Looks that way. Mostly. The Court of Appeal held in The Retirement Group v. Galante, opinion here, that contractual agreements not to solicit customers are not enforceable because of California's unfair competition statute, Bus. and Prof. Code section 16600.

TRG sued a bunch of ex-employees for stealing trade secrets and violating a non-solicitation agreement. TRG obtained a preliminary injunction and the employees appealed. The Court of Appeal in essence held that if a former employer proves misuse of trade secrets under the Trade Secrets Act or Unfair Competition Law, the former employee may be enjoined from misusing those trade secrets. But no court can enjoin a non-solicitation clause merely because it appears in an agreement. Here is the money quote:

We distill from the foregoing cases that section 16600 bars a court from specifically enforcing (by way of injunctive relief) a contractual clause purporting to ban a former employee from soliciting former customers to transfer their business away from the former employer to the employee's new business, but a court may enjoin tortious conduct (as violative of either the Uniform Trade Secrets Act and/or the Unfair Competition Law) by banning the former employee from using trade secret information to identify existing customers, to facilitate the solicitation of such customers, or to otherwise unfairly compete with the former employer. Viewed in this light, therefore, the conduct is enjoinable not because it falls within a judicially-created "exception" to section 16600's ban on contractual nonsolicitation clauses, but is instead enjoinable because it is wrongful independent of any contractual undertaking.
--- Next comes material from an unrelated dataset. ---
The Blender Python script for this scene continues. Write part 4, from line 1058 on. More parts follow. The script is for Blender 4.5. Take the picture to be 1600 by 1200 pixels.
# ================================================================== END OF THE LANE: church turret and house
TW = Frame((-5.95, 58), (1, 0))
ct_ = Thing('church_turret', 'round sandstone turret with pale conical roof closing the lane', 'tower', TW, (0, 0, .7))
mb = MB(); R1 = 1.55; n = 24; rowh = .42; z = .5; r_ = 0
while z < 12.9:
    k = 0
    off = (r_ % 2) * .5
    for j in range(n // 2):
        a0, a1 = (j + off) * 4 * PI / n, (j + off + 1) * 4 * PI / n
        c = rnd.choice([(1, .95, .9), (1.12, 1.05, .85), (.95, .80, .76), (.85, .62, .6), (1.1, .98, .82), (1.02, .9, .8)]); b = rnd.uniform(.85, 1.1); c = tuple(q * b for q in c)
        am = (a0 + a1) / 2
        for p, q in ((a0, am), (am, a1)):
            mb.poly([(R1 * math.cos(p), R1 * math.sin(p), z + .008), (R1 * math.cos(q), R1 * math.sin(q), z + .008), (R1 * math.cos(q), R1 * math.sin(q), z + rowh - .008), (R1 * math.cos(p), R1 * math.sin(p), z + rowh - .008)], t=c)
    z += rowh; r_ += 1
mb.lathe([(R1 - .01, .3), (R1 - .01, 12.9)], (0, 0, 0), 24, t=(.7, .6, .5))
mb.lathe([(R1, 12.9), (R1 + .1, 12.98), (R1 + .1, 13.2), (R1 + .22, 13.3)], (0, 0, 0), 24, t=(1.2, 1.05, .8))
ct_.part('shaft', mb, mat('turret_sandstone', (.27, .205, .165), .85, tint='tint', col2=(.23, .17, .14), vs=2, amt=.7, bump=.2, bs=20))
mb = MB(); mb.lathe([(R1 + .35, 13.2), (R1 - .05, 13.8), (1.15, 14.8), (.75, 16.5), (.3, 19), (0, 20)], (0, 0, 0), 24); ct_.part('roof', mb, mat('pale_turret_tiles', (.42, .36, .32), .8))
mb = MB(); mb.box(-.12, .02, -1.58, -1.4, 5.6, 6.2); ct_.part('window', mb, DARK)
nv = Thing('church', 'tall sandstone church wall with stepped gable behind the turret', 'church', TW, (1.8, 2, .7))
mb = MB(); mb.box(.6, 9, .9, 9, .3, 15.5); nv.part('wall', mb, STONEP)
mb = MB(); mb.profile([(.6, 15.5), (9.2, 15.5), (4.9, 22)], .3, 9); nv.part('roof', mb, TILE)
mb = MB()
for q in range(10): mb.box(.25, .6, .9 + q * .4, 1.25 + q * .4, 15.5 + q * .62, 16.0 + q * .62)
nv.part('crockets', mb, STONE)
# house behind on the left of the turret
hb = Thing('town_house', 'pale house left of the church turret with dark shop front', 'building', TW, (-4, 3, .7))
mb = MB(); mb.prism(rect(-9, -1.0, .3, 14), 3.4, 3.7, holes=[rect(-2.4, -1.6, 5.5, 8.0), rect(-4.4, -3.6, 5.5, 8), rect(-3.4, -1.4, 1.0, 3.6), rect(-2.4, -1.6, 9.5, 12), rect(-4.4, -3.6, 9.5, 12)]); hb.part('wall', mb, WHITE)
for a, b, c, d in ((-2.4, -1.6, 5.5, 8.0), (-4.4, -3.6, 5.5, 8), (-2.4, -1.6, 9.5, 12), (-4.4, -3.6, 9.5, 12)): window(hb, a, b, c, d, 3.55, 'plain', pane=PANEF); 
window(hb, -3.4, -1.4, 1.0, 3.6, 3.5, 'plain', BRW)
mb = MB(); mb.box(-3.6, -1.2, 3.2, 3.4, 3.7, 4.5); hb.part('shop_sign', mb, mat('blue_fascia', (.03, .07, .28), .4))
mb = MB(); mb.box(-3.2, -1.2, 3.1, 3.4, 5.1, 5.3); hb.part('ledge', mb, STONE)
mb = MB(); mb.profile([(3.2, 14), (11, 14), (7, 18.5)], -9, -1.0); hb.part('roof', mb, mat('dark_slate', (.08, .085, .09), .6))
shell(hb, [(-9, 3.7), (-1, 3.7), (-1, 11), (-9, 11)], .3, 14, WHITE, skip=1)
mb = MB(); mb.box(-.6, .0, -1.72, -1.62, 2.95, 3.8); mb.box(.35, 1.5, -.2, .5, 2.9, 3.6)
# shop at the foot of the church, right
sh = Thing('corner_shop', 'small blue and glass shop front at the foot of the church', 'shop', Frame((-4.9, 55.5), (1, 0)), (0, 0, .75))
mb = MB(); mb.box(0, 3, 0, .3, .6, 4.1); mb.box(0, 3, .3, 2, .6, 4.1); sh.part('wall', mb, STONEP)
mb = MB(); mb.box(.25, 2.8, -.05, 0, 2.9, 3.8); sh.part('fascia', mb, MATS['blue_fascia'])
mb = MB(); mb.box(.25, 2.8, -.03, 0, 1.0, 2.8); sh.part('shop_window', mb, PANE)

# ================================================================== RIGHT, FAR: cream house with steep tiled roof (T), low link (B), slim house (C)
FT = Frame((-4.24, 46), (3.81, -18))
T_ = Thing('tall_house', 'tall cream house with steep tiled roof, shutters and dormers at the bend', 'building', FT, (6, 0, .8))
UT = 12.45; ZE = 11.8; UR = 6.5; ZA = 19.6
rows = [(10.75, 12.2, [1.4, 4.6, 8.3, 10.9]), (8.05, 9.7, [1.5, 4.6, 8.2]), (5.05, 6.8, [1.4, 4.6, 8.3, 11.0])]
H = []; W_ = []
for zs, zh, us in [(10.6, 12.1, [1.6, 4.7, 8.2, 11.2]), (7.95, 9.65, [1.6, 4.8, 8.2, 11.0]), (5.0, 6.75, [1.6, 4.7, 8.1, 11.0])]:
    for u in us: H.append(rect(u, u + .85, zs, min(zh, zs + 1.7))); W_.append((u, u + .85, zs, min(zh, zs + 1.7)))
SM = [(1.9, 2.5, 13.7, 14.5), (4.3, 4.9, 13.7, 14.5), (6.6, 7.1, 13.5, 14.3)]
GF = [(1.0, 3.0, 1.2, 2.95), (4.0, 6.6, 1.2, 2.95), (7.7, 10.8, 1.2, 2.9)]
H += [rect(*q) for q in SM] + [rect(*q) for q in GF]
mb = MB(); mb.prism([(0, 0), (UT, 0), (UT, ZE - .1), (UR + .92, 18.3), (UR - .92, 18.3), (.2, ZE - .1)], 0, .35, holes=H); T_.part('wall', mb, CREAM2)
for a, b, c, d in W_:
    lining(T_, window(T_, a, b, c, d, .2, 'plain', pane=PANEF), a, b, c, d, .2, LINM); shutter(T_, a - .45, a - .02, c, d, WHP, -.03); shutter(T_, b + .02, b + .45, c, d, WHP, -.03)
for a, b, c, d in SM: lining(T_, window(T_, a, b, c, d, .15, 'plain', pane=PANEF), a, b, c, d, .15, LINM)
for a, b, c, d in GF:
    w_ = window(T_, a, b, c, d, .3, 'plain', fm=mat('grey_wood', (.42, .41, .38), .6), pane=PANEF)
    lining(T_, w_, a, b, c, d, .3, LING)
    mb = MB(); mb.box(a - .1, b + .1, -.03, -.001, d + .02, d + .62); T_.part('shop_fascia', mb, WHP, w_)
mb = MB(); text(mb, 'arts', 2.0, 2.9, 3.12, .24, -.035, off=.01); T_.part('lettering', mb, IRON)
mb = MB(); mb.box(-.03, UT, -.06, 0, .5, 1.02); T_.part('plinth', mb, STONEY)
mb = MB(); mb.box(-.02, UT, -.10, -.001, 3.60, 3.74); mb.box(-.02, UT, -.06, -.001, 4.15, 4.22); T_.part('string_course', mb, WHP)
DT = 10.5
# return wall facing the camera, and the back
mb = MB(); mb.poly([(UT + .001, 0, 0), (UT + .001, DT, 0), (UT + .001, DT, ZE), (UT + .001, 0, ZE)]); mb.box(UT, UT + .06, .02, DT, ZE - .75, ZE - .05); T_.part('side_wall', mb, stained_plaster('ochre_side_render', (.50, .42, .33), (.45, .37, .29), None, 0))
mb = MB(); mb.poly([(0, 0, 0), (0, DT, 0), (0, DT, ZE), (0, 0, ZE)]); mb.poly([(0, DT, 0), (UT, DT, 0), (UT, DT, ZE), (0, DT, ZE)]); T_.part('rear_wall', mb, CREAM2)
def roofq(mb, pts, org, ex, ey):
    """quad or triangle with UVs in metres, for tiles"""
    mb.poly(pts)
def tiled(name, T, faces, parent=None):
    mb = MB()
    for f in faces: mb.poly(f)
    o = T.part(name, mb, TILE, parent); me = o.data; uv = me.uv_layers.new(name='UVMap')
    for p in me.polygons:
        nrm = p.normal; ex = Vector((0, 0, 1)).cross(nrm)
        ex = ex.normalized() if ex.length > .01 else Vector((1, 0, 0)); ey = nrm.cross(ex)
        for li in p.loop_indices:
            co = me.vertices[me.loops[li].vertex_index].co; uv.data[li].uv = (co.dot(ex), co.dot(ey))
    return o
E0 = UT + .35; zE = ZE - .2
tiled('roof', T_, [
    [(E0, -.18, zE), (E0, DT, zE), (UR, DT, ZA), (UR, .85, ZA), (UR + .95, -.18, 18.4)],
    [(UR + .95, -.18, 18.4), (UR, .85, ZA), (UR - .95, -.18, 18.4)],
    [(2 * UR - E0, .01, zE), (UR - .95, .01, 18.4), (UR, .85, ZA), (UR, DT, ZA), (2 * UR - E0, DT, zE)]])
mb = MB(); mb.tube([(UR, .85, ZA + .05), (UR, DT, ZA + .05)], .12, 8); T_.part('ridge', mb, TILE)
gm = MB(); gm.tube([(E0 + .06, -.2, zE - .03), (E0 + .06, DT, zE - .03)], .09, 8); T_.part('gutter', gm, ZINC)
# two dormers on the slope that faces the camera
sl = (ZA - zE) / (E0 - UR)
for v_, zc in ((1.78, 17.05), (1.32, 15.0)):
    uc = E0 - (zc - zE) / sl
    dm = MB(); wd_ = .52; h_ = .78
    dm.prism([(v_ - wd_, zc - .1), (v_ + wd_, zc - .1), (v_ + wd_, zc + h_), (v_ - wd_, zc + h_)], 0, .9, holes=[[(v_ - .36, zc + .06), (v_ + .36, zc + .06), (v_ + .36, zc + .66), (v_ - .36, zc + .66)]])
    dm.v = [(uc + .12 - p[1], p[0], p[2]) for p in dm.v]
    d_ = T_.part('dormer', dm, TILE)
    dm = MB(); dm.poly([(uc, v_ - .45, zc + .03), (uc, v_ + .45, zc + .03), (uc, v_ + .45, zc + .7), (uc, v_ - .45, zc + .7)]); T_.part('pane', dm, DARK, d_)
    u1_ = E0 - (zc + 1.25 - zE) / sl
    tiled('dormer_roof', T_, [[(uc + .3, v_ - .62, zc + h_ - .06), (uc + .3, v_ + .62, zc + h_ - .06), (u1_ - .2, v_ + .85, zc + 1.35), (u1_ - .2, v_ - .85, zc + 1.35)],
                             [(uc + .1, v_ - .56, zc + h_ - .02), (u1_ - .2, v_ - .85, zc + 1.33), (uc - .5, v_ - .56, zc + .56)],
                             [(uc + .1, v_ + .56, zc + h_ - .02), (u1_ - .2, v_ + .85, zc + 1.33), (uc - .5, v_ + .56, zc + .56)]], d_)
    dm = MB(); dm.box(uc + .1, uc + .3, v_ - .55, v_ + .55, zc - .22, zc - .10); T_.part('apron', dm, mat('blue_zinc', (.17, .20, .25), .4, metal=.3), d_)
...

Recent decisions have said as much, albeit less concisely. The point is that a non-solicitation agreement is now legally unnecessary to create substantive rights because the Trade Secret Act does not require such an agreement for an employer to come within its provisions. However, a non-solicitation clause, which is usually found in a confidentiality agreement, may be part of the evidence showing that the employer takes reasonable measures to maintain the secrecy of trade secrets. Therefore, it may not be a good idea to abandon such contractual provisions.
At the same time, it remains to be seen whether such clauses will be attacked as "overreaching" and, therefore, unfair competition.